I discepoli scendono dal monte ancora pieni di dubbi, perché il vero banco di prova non sarà assistere ad un miracolo luminescente, quanto piuttosto specchiarsi nel destino di Cristo: fare dell’impotenza e della consegna di sé la verità di Dio, la verità dell’onnipotenza. Ce ne metteranno di tempo! Anzi, non saranno mai persuasi sino in fondo, e dinanzi al realizzarsi di quella profezia scapperanno per salvarsi la pelle. Si sa mai che anche a noi capiti la stessa sorte! Poi però capiranno che non c’è altro senso pieno in una vita che nasce e muore, che sperimenta l’ingiustizia e la precarietà, che farsi dono, divenire l’impronta di Dio. Capiranno che solo la solidarietà più piena fa risorgere dai morti; che solo il non trattenere e il non rubare generano vita nuova.
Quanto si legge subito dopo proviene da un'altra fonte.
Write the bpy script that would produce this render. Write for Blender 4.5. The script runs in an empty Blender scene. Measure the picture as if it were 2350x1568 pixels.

Ancora una volta le comunità cristiane, convocate da questo Vangelo nel tempo quaresimale, si confrontano con la stessa dinamica dei discepoli: il senso, la direzione della vita. Il religioso che è in ciascuno di noi vorrebbe vedere; ed è pronto ad esclamare: che bello; restiamo qui! Mentre Cristo riporta giù dal monte e restituisce il senso: bisogna consegnare se stessi, diventare seme. Allora quella gloria appena intravista per qualche istante, confermata dalle due tradizioni maggiori di Israele (la legge e i profeti, Mosè ed Elia), diventerà piena. Perché avrà il sapore del compimento.